Now Elon Musk acknowledges that SpaceX has been bleeding money while getting the infrastructure in place for Starlink. Besides the always-costly launch costs even when SpaceX can reuse Falcon 9 rockets, SpaceX has been selling Starlink terminals at a loss. The equipment needed to connect to the Starlink constellation costs consumers $499, but Elon Musk says that the equipment costs SpaceX $1,000 each to manufacture.

If so, SpaceX has already managed to bring the cost down from the $1,500 apiece that SpaceX president Glynn Shotwell said they cost in April. Musk says that the company is working on getting that cost down still further.

“Obviously, selling terminals for half price is not super compelling at scale to millions. We’re working on next-generation terminals that are providing the same level of capability [and] roughly same level of capability, but it costs a lot less,” he said while giving a presentation at the Mobile World Congress conference in Barcelona.

In the past, the high cost of entry has been discouraging to both companies that may be interested in establishing an Internet-providing satellite constellation and the people who would benefit the most from having access to reliable, high-speed satellite Internet service but don’t have any affordable way to access existing Internet satellites. If access to reliable broadband Internet can be made more affordable, the market could include billions of potential customers that live in rural or low-income regions. According to the below video by the Tony Blair Institute for Global Change, the “digital divide” caused by the previous lack of investment in rural and low-income regions could be closed by 2030 with an aggressive push to close it.

A consortium that includes the UK government bought Starlink rival OneWeb out of bankruptcy, to the annoyance of Virgin Galactic, which previously owned a stake in the company and planned on providing launch services for it. (Elon Musk may be annoyed by the move, too, considering that OneWeb falsely claimed that a Starlink satellite nearly collided with a OneWeb satellite while the latter was being launched.) Efforts to close the digital divide also include partnerships between SpaceX and the UK and United States governments to bring improved broadband Internet access to rural areas.

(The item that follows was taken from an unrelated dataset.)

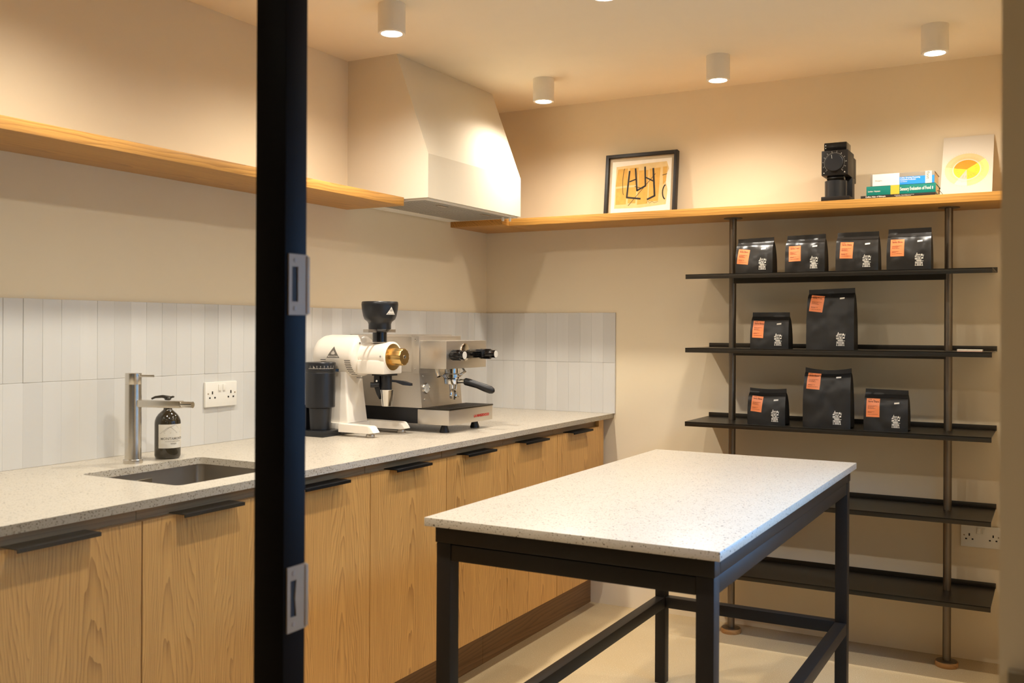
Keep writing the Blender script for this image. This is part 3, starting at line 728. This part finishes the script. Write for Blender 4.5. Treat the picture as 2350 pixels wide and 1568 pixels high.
mb = MB()
for k in range(4): mb.box(.530, .551, -1.02, -.962, 1.202 + k * .0068, 1.2055 + k * .0068, bev=.001)
E(mb, 'paddle_ribs', m_blackg, pd)
E(MB().lathe((.5243, -1.055, 1.2245), [(.034, 0), (.034, .003), (.030, .005)], 36, 'x'), 'paddle_plate', m_chrome)

# ------------------------------------------------------------------ large white grinder
yg = -1.342; zg = 1.2115
cg = thing('shop_grinder', 'large white enamel coffee grinder with black hopper and brass dial', 'coffee grinder', (.2, yg, ZC))
o_ = cg.location
RB = .0785
E2 = lambda mb, name, mat, par=None, **k: mb.build(name, mat, par or cg, off=o_, **k)
E2(MB().lathe((0, yg, zg), [(.03, .046), (.052, .0495), (.067, .060), (.0755, .077), (RB, .096), (RB, .238), (.0775, .248), (.072, .258), (.060, .263)], 56, 'x'), 'motor_housing', m_enamel, angle=60)
mb = MB(); mb.lathe((0, yg, zg - .004), [(.054, .245), (.054, .360), (.0585, .372), (.0585, .3865), (.0565, .388)], 48, 'x')
E2(mb, 'grind_chamber', m_enamel, angle=50)
E2(B(.262, .3875, yg - .0575, yg + .0575, zg - .0665, zg - .015, bev=.006), 'chamber_foot', m_enamel)
E2(MB().lathe((.3878, yg, zg - .003), [(.050, 0), (.050, .001), (.047, .0016)], 48, 'x'), 'dial_ring', m_brass)
mb = MB(); sec = []
for k in range(60):
    a = 2 * pi * k / 60; r = .0322 - .0016 * (1 if (k % 5) in (0, 1) else 0); sec.append((r * cos(a), r * sin(a)))
mb.loft([[(.389, yg + a * 1.0, zg - .002 + b) for a, b in sec], [(.436, yg + a, zg - .002 + b) for a, b in sec], [(.4395, yg + a * .93, zg - .002 + b * .93) for a, b in sec]])
dk = E2(mb, 'dial_knob', m_brass)
E2(MB().lathe((.4395, yg, zg - .002), [(.0075, 0), (.007, .002), (.003, .0025)], 20, 'x'), 'dial_screw', m_chrome, dk)
for z, xx in ((.048, .258), (-.054, .258)): E2(MB().lathe((xx + .004, yg - .040, zg + z), [(.004, 0), (.004, .002)], 12, 'x'), 'bolt', m_bright)
E2(MB().lathe((.372, yg - .0578, zg), [(.004, 0), (.004, -.0012)], 12, 'y'), 'bolt', m_bright)
# hopper
HX = .3254
hp = E2(MB().lathe((HX, yg, 0), [(.026, 1.3305), (.0425, 1.3125), (.0425, 1.332), (.046, 1.3405), (.0575, 1.3495), (.0625, 1.362), (.0675, 1.387), (.069, 1.405), (.0685, 1.413), (.066, 1.4165), (.063, 1.4165), (.061, 1.40), (.045, 1.36)], 52, cap=False), 'hopper', m_anth, angle=50)
E2(MB().lathe((HX, yg, 0), [(.027, 1.264), (.027, 1.300), (.030, 1.301), (.040, 1.3125)], 36), 'hopper_neck', m_blackg)
E2(MB().lathe((HX, yg, 1.4025), [(.0692, 0), (.0694, .001)], 52, cap=False), 'lid_seam', m_blackg, hp)
mb = MB(); 
for s, hole in ((-1, 1), (1, 1)):
    y0 = yg + s * .035; y1 = yg + s * .086; a, b = min(y0, y1), max(y0, y1)
    mb.box(HX - .012, HX - .007, a, b, 1.300, 1.3118, bev=.001); mb.box(HX + .007, HX + .012, a, b, 1.300, 1.3118, bev=.001); mb.box(HX - .007, HX + .007, y1 - .006 if s > 0 else y1, y1 if s > 0 else y1 + .006, 1.300, 1.3118)
E2(mb, 'shutter', m_bright)
az = math.atan2(-3.0, 2.25)
def hpp(e): 
    def f(s, z):
        rr = .0690 - max(0, (1.395 - z)) * .09; a = az + R(38) + s / .068; return Vector((HX + (rr + e) * cos(a), yg + (rr + e) * sin(a), z))
    return f
g = hpp(.0004); mb = MB(); mb.poly([g(-.021, 1.367), g(-.010, 1.367), g(.001, 1.367), g(.011, 1.367), g(.021, 1.367), g(.009, 1.383), g(0, 1.396), g(-.009, 1.383)])
lg = E2(mb, 'hopper_logo', m_print, hp, fixn=False)
g = hpp(.0009); mb = MB(); mb.text('MAHLKONIG', .0052, lambda x, y: g(x, 1.3685 + y), 'CENTER', .01)
for k in range(-2, 3): mb.poly([g(k * .0022 - .0006, 1.379), g(k * .0022 + .0006, 1.379), g(k * .0034 + .0006, 1.387), g(k * .0034 - .0006, 1.387)])
E2(mb, 'logo_print', m_greyp, hp, fixn=False)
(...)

Due to the financial and regulatory obstacles, Elon Musk has expressed concern that SpaceX could go bankrupt while attempting to complete the Starlink constellation and establish itself in the satellite Internet market. It certainly wouldn’t be the first time that Musk’s companies were nearly bankrupt. SpaceX’s legal team went to bat to break up cronyism that gave the United Launch Alliance (ULA) a near-monopoly on launches of military satellites in a last-ditch effort to save the company from bankruptcy. Tesla nearly went bankrupt due to challenges in developing and manufacturing the Model 3 electric sedan, which is now its consistently highest-ranked model in safety tests conducted by Consumer Reports and the Insurance Institute for Highway Safety.

Both companies have bounced back from the edge of financial ruin since then. For SpaceX, though, bouncing back this time may mean gaining a healthy market share of what president Glynn Shotwell estimates to be a $1 trillion market. If Starlink can be made profitable, she says, it could help fund Elon Musk’s ultimate goal of establishing a thriving settlement on Mars.